*** Data to process
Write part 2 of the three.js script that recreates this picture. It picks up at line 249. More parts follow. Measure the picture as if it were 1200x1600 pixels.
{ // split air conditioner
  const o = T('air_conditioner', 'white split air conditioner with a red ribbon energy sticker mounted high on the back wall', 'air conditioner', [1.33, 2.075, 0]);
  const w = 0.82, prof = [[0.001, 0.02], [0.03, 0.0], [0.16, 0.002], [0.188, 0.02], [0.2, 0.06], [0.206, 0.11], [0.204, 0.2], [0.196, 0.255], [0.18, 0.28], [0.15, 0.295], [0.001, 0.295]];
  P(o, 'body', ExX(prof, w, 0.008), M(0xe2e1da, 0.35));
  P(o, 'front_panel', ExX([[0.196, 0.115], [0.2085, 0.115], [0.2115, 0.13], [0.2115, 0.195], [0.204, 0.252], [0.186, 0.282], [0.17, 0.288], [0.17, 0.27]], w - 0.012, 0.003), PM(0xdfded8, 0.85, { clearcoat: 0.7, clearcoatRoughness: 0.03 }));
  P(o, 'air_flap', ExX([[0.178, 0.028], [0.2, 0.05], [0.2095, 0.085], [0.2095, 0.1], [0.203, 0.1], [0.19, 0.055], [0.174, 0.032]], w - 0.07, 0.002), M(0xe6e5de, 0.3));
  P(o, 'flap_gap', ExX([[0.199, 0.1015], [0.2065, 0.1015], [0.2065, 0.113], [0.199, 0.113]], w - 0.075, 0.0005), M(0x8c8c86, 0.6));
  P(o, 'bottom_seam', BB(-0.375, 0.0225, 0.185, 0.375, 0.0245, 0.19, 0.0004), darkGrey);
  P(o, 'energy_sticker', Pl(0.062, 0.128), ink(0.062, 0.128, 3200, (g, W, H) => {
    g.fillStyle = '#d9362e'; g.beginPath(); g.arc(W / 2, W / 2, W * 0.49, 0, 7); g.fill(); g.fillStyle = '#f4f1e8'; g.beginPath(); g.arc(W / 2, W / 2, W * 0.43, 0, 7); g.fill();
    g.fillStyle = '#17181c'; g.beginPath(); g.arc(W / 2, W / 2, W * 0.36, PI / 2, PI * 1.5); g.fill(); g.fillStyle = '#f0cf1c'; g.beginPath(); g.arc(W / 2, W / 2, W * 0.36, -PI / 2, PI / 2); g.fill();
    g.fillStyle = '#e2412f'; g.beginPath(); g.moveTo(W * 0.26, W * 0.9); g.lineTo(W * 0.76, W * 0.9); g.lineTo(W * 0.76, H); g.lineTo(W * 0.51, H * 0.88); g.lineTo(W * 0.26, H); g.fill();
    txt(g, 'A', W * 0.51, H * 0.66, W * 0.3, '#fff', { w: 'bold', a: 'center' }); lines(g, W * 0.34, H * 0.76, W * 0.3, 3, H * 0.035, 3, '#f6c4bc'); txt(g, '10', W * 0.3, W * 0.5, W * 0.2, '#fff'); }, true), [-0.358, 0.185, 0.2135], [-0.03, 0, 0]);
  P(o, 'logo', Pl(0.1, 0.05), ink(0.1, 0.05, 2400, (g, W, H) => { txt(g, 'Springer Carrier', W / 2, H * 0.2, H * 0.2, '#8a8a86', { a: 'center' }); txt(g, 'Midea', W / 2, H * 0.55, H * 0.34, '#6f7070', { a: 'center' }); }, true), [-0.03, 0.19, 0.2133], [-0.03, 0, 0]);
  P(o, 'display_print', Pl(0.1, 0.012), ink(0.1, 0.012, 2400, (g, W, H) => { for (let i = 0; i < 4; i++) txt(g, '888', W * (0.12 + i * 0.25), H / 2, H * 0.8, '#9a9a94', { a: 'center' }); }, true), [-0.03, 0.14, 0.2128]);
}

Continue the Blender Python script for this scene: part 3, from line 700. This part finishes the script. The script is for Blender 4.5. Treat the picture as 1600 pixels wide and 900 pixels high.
******
Show all lines above holding "high".

● **Exercise response**
  const o = T('air_conditioner', 'white split air conditioner with a red ribbon energy sticker mounted high on the back wall', 'air conditioner', [1.33, 2.075, 0]);
Continue the Blender Python script for this scene: part 3, from line 700. This part finishes the script. The script is for Blender 4.5. Treat the picture as 1600 pixels wide and 900 pixels high.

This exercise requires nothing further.